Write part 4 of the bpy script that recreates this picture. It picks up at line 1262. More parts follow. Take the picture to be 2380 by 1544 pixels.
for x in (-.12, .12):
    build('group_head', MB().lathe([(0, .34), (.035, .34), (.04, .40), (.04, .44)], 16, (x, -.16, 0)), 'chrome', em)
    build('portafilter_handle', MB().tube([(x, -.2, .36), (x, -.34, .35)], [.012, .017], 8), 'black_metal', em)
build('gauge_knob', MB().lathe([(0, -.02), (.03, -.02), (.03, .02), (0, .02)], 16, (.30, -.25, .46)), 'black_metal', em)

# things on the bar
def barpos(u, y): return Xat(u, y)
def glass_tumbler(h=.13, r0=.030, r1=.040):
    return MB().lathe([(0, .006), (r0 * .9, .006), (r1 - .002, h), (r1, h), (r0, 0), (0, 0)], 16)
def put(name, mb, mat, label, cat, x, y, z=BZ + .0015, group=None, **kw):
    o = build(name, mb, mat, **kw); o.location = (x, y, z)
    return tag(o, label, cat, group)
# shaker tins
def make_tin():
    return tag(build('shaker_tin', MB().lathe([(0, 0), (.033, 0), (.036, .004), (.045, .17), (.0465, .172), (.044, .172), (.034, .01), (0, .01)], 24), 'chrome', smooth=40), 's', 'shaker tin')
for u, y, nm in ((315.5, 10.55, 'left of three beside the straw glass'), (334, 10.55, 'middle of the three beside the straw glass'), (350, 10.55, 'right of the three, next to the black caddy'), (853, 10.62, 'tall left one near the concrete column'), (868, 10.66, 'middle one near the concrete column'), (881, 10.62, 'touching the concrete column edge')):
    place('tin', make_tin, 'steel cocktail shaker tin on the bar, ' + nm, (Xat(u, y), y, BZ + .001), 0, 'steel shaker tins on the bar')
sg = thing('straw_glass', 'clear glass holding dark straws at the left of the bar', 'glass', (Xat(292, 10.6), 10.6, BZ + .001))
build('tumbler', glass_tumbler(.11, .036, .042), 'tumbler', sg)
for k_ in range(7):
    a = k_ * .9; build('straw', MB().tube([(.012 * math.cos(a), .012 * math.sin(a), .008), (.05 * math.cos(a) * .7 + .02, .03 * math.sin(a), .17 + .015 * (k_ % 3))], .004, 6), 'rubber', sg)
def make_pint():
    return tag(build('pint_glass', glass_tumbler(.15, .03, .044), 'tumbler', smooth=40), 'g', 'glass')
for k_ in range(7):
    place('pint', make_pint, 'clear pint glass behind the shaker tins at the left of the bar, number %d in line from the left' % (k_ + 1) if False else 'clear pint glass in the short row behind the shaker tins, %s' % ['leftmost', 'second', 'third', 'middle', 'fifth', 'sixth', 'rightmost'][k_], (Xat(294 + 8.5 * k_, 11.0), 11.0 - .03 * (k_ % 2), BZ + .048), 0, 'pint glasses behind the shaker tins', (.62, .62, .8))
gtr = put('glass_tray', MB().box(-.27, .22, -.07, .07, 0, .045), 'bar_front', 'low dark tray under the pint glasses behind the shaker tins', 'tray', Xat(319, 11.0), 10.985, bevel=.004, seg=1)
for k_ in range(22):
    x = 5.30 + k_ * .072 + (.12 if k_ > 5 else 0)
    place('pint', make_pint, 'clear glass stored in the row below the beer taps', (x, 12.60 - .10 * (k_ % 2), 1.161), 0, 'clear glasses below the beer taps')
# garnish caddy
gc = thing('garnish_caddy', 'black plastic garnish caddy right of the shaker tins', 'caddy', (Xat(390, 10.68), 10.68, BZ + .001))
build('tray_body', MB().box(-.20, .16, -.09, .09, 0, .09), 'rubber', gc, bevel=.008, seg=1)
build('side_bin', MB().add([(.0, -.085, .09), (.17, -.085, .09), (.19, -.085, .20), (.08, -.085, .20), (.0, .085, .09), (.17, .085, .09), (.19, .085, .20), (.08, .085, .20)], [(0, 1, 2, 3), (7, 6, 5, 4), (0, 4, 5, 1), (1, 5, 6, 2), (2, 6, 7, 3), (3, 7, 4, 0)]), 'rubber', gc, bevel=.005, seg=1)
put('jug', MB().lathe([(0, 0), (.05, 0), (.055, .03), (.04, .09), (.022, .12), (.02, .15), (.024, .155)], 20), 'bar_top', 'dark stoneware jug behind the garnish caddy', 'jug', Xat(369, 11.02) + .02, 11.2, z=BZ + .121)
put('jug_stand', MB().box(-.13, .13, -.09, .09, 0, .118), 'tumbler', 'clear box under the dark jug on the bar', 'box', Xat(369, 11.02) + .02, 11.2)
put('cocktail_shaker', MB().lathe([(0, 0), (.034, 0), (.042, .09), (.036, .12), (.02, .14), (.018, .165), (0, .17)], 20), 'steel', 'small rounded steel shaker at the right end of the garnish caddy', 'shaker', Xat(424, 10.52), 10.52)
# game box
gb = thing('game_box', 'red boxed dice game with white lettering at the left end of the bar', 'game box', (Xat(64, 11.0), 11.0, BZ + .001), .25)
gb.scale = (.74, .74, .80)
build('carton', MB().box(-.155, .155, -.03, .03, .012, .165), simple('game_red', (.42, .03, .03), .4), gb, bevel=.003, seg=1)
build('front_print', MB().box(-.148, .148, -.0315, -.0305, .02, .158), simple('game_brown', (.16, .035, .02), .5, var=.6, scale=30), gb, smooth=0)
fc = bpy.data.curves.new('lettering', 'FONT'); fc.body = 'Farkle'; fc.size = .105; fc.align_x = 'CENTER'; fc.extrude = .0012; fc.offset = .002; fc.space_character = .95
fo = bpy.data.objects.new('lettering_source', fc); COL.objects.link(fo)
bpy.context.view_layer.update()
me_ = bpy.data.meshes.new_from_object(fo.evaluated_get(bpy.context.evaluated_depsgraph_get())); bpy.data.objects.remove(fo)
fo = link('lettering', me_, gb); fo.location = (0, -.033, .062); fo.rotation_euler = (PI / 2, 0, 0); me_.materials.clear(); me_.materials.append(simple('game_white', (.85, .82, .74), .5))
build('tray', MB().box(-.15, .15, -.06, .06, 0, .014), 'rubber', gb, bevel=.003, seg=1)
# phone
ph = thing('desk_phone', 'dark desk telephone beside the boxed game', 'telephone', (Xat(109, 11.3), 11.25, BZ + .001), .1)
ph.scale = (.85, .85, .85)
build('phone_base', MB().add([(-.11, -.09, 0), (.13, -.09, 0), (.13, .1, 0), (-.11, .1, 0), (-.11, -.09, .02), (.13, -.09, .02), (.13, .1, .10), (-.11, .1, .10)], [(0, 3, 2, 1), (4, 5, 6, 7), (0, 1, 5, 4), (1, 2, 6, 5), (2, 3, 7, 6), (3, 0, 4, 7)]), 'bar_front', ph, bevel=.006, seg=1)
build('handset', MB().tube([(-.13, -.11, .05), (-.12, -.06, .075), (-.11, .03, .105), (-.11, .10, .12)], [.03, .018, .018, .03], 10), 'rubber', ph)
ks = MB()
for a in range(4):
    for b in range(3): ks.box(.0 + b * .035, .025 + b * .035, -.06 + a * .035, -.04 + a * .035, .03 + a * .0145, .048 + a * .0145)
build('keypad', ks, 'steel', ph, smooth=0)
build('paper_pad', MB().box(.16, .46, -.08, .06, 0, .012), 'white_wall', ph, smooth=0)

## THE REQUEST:
All of the material above needs to be copied exactly.

## EXERCISE SOLUTION:
Write part 4 of the bpy script that recreates this picture. It picks up at line 1262. More parts follow. Take the picture to be 2380 by 1544 pixels.
for x in (-.12, .12):
    build('group_head', MB().lathe([(0, .34), (.035, .34), (.04, .40), (.04, .44)], 16, (x, -.16, 0)), 'chrome', em)
    build('portafilter_handle', MB().tube([(x, -.2, .36), (x, -.34, .35)], [.012, .017], 8), 'black_metal', em)
build('gauge_knob', MB().lathe([(0, -.02), (.03, -.02), (.03, .02), (0, .02)], 16, (.30, -.25, .46)), 'black_metal', em)

# things on the bar
def barpos(u, y): return Xat(u, y)
def glass_tumbler(h=.13, r0=.030, r1=.040):
    return MB().lathe([(0, .006), (r0 * .9, .006), (r1 - .002, h), (r1, h), (r0, 0), (0, 0)], 16)
def put(name, mb, mat, label, cat, x, y, z=BZ + .0015, group=None, **kw):
    o = build(name, mb, mat, **kw); o.location = (x, y, z)
    return tag(o, label, cat, group)
# shaker tins
def make_tin():
    return tag(build('shaker_tin', MB().lathe([(0, 0), (.033, 0), (.036, .004), (.045, .17), (.0465, .172), (.044, .172), (.034, .01), (0, .01)], 24), 'chrome', smooth=40), 's', 'shaker tin')
for u, y, nm in ((315.5, 10.55, 'left of three beside the straw glass'), (334, 10.55, 'middle of the three beside the straw glass'), (350, 10.55, 'right of the three, next to the black caddy'), (853, 10.62, 'tall left one near the concrete column'), (868, 10.66, 'middle one near the concrete column'), (881, 10.62, 'touching the concrete column edge')):
    place('tin', make_tin, 'steel cocktail shaker tin on the bar, ' + nm, (Xat(u, y), y, BZ + .001), 0, 'steel shaker tins on the bar')
sg = thing('straw_glass', 'clear glass holding dark straws at the left of the bar', 'glass', (Xat(292, 10.6), 10.6, BZ + .001))
build('tumbler', glass_tumbler(.11, .036, .042), 'tumbler', sg)
for k_ in range(7):
    a = k_ * .9; build('straw', MB().tube([(.012 * math.cos(a), .012 * math.sin(a), .008), (.05 * math.cos(a) * .7 + .02, .03 * math.sin(a), .17 + .015 * (k_ % 3))], .004, 6), 'rubber', sg)
def make_pint():
    return tag(build('pint_glass', glass_tumbler(.15, .03, .044), 'tumbler', smooth=40), 'g', 'glass')
for k_ in range(7):
    place('pint', make_pint, 'clear pint glass behind the shaker tins at the left of the bar, number %d in line from the left' % (k_ + 1) if False else 'clear pint glass in the short row behind the shaker tins, %s' % ['leftmost', 'second', 'third', 'middle', 'fifth', 'sixth', 'rightmost'][k_], (Xat(294 + 8.5 * k_, 11.0), 11.0 - .03 * (k_ % 2), BZ + .048), 0, 'pint glasses behind the shaker tins', (.62, .62, .8))
gtr = put('glass_tray', MB().box(-.27, .22, -.07, .07, 0, .045), 'bar_front', 'low dark tray under the pint glasses behind the shaker tins', 'tray', Xat(319, 11.0), 10.985, bevel=.004, seg=1)
for k_ in range(22):
    x = 5.30 + k_ * .072 + (.12 if k_ > 5 else 0)
    place('pint', make_pint, 'clear glass stored in the row below the beer taps', (x, 12.60 - .10 * (k_ % 2), 1.161), 0, 'clear glasses below the beer taps')
# garnish caddy
gc = thing('garnish_caddy', 'black plastic garnish caddy right of the shaker tins', 'caddy', (Xat(390, 10.68), 10.68, BZ + .001))
build('tray_body', MB().box(-.20, .16, -.09, .09, 0, .09), 'rubber', gc, bevel=.008, seg=1)
build('side_bin', MB().add([(.0, -.085, .09), (.17, -.085, .09), (.19, -.085, .20), (.08, -.085, .20), (.0, .085, .09), (.17, .085, .09), (.19, .085, .20), (.08, .085, .20)], [(0, 1, 2, 3), (7, 6, 5, 4), (0, 4, 5, 1), (1, 5, 6, 2), (2, 6, 7, 3), (3, 7, 4, 0)]), 'rubber', gc, bevel=.005, seg=1)
put('jug', MB().lathe([(0, 0), (.05, 0), (.055, .03), (.04, .09), (.022, .12), (.02, .15), (.024, .155)], 20), 'bar_top', 'dark stoneware jug behind the garnish caddy', 'jug', Xat(369, 11.02) + .02, 11.2, z=BZ + .121)
put('jug_stand', MB().box(-.13, .13, -.09, .09, 0, .118), 'tumbler', 'clear box under the dark jug on the bar', 'box', Xat(369, 11.02) + .02, 11.2)
put('cocktail_shaker', MB().lathe([(0, 0), (.034, 0), (.042, .09), (.036, .12), (.02, .14), (.018, .165), (0, .17)], 20), 'steel', 'small rounded steel shaker at the right end of the garnish caddy', 'shaker', Xat(424, 10.52), 10.52)
# game box
gb = thing('game_box', 'red boxed dice game with white lettering at the left end of the bar', 'game box', (Xat(64, 11.0), 11.0, BZ + .001), .25)
gb.scale = (.74, .74, .80)
build('carton', MB().box(-.155, .155, -.03, .03, .012, .165), simple('game_red', (.42, .03, .03), .4), gb, bevel=.003, seg=1)
build('front_print', MB().box(-.148, .148, -.0315, -.0305, .02, .158), simple('game_brown', (.16, .035, .02), .5, var=.6, scale=30), gb, smooth=0)
fc = bpy.data.curves.new('lettering', 'FONT'); fc.body = 'Farkle'; fc.size = .105; fc.align_x = 'CENTER'; fc.extrude = .0012; fc.offset = .002; fc.space_character = .95
fo = bpy.data.objects.new('lettering_source', fc); COL.objects.link(fo)
bpy.context.view_layer.update()
me_ = bpy.data.meshes.new_from_object(fo.evaluated_get(bpy.context.evaluated_depsgraph_get())); bpy.data.objects.remove(fo)
fo = link('lettering', me_, gb); fo.location = (0, -.033, .062); fo.rotation_euler = (PI / 2, 0, 0); me_.materials.clear(); me_.materials.append(simple('game_white', (.85, .82, .74), .5))
build('tray', MB().box(-.15, .15, -.06, .06, 0, .014), 'rubber', gb, bevel=.003, seg=1)
# phone
ph = thing('desk_phone', 'dark desk telephone beside the boxed game', 'telephone', (Xat(109, 11.3), 11.25, BZ + .001), .1)
ph.scale = (.85, .85, .85)
build('phone_base', MB().add([(-.11, -.09, 0), (.13, -.09, 0), (.13, .1, 0), (-.11, .1, 0), (-.11, -.09, .02), (.13, -.09, .02), (.13, .1, .10), (-.11, .1, .10)], [(0, 3, 2, 1), (4, 5, 6, 7), (0, 1, 5, 4), (1, 2, 6, 5), (2, 3, 7, 6), (3, 0, 4, 7)]), 'bar_front', ph, bevel=.006, seg=1)
build('handset', MB().tube([(-.13, -.11, .05), (-.12, -.06, .075), (-.11, .03, .105), (-.11, .10, .12)], [.03, .018, .018, .03], 10), 'rubber', ph)
ks = MB()
for a in range(4):
    for b in range(3): ks.box(.0 + b * .035, .025 + b * .035, -.06 + a * .035, -.04 + a * .035, .03 + a * .0145, .048 + a * .0145)
build('keypad', ks, 'steel', ph, smooth=0)
build('paper_pad', MB().box(.16, .46, -.08, .06, 0, .012), 'white_wall', ph, smooth=0)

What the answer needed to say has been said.